Joe Salem, for appellants.
Lewis R. Slaton, Solicitor General, J. Robert Sparks, J. Walter LeCraw, for appellee.
The trial court did not err in overruling the defendants' demurrers to the indictment charging them with the possession of heroin in violation of the Uniform Narcotic Drug Act.
SUBMITTED MAY 3, 1966 — DECIDED MAY 10, 1966.
William Franklin Darley and Clarence Eugene Thacker were jointly indicted "with the offense of: — Felony (Violation Uniform Narcotic Drug Act of Georgia) for that said accused, in the County of Fulton and State of Georgia, on the 28th day of September, 1965, did unlawfully possess and have under their control the following narcotic drugs, 45.742 grams heroin contained in a piece of metal foil, 9.853 grams heroin contained in a piece of metal foil, said containers bearing no labels from whom dispensed nor to whom said narcotic drug was issued, . . ." Each defendant demurred separately to the indictment, the trial court overruled such demurrers, and the defendants appealed in separate appeals and enumerate as error the judgment on such demurrers adverse to them.
The gist of the defendants' demurrers is that the indictment fails to negative the many exceptions in such Act. Under decisions exemplified by Dukes v. State, 9 Ga. App. 537 (2) ( 71 S.E. 921); Holloway v. State, 90 Ga. App. 86 (1) ( 82 S.E.2d 235); Rumph v. State, 119 Ga. 121, 123 ( 45 S.E. 1002); and Elkins v. State, 13 Ga. 435, where exceptions to the operation of a penal Act are stated in the enacting clause it is necessary to negative them in an indictment or accusation, in order that the descriptions of the crime may, in all respects, correspond with the statute. In Dukes v. State, supra, the defendant was charged with selling or furnishing cocaine in violation of the Act of 1907 (Ga. L. 1907, p. 121), which provided that it was unlawful to sell, furnish or give away cocaine except under described circumstances, and this court held that since the indictment failed to negative the exceptions the defendant's demurrer should have been sustained.

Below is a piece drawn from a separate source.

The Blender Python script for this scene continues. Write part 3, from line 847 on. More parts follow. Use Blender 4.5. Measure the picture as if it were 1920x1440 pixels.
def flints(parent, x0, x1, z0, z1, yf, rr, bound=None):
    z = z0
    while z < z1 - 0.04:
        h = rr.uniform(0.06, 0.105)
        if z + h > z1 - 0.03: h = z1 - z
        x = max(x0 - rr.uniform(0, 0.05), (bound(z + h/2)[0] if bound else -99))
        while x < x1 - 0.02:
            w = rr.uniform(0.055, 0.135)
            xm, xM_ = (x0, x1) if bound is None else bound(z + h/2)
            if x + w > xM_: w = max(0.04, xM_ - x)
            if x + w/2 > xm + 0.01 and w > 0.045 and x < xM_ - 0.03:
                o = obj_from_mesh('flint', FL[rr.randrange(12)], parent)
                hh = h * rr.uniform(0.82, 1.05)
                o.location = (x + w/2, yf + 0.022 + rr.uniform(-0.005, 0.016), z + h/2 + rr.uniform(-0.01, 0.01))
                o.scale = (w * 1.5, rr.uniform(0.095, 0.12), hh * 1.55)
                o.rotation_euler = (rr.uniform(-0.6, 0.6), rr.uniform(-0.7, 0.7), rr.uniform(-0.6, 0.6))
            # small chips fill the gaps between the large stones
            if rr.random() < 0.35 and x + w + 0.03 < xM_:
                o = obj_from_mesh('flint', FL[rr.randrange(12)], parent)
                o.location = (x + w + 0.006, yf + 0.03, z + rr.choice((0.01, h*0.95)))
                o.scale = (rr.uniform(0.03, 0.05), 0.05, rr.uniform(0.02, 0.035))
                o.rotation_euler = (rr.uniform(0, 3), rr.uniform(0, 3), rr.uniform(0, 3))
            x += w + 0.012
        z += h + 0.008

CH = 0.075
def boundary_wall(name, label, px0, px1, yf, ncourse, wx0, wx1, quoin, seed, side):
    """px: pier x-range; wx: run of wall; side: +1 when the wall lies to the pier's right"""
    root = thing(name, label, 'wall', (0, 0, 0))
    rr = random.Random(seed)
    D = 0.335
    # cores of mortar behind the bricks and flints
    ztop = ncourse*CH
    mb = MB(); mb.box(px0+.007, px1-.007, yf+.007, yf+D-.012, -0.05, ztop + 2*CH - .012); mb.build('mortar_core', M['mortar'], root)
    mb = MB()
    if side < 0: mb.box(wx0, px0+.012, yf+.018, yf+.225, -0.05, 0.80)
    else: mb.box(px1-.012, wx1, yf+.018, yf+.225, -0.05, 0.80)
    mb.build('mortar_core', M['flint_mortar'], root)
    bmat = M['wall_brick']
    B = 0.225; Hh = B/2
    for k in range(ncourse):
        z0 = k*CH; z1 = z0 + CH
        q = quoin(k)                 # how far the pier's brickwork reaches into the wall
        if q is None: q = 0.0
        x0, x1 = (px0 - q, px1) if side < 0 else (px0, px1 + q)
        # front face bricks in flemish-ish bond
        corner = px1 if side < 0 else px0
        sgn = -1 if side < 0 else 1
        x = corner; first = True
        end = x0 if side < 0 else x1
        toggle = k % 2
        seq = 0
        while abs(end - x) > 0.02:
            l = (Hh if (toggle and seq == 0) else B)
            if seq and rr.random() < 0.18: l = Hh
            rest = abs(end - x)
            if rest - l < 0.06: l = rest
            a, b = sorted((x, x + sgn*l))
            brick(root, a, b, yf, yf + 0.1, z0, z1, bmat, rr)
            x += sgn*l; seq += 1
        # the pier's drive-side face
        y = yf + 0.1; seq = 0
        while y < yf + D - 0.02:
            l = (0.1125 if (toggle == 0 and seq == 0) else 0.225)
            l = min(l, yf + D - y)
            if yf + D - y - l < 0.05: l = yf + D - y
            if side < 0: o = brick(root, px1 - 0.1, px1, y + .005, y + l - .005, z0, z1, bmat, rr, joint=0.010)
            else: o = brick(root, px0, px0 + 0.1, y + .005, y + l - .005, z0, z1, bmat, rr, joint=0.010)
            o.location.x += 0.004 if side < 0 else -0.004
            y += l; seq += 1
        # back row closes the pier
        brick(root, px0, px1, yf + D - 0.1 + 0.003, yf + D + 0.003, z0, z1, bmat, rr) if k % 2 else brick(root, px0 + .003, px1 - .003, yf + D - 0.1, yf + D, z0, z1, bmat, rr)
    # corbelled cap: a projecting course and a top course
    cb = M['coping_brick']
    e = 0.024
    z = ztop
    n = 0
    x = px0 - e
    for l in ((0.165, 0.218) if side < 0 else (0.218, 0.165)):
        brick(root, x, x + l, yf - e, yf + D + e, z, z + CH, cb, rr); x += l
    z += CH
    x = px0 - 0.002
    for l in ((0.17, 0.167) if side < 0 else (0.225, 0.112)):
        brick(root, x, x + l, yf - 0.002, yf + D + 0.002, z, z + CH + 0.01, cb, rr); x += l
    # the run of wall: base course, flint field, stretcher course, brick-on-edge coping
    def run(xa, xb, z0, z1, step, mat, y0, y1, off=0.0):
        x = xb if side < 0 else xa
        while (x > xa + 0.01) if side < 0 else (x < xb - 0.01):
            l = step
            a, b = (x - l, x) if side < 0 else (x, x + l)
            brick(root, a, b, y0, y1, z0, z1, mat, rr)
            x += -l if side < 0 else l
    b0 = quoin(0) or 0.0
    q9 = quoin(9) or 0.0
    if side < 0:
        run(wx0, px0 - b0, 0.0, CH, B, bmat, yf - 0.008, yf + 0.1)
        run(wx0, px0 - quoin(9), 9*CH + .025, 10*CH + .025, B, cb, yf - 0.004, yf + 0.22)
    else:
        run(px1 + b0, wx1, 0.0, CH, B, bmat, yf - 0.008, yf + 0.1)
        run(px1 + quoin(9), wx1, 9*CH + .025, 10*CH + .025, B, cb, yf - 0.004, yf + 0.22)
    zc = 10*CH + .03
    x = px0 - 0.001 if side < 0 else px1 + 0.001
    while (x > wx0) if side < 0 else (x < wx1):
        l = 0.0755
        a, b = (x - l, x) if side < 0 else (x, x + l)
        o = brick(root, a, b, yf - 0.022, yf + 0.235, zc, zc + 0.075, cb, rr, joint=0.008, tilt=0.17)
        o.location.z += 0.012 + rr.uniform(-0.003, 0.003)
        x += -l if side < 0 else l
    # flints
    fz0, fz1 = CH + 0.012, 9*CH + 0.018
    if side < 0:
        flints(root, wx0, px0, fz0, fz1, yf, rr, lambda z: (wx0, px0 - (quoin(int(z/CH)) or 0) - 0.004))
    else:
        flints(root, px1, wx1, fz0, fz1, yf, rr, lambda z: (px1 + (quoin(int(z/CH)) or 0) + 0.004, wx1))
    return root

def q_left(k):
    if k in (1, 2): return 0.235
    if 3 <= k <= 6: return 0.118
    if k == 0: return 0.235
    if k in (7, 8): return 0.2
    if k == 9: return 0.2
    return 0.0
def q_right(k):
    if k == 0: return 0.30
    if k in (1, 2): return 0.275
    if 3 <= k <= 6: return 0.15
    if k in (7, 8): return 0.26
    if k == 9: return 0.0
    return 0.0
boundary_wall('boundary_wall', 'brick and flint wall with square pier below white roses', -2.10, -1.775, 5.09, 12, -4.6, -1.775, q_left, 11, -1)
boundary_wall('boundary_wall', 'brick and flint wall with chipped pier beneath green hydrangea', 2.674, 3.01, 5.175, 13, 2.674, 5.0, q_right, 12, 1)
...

Section 2 of the Act of 1935 (Ga. L. 1935, pp. 418, 423; Code Ann. § 42-803), under which the defendants are indicted in the present case, provides in part: "It shall be unlawful for any person to . . . possess . . . any narcotic drug except as authorized in this Act." Thus it would seem that an indictment under the Act of 1935, supra, would require that the exceptions be negatived. However, Section 19 of such Act ( Code Ann. § 42-9918), provides: "In any complaint, information, or indictment, and in any action or proceeding brought for the enforcement of any provision of this Act, it shall not be necessary to negative any exception, excuse, proviso, or exemption, contained in this Act, and the burden of proof of any such exception, excuse, proviso, or exemption, shall be upon the defendant." Under such provisions it is not necessary that the State negative the exception, and as long as such section remains a part of the Act an indictment such as that in the present case is not defective. The trial court did not err in overruling the defendants' demurrers to the indictment.
Judgment affirmed. Hall and Deen, JJ., concur.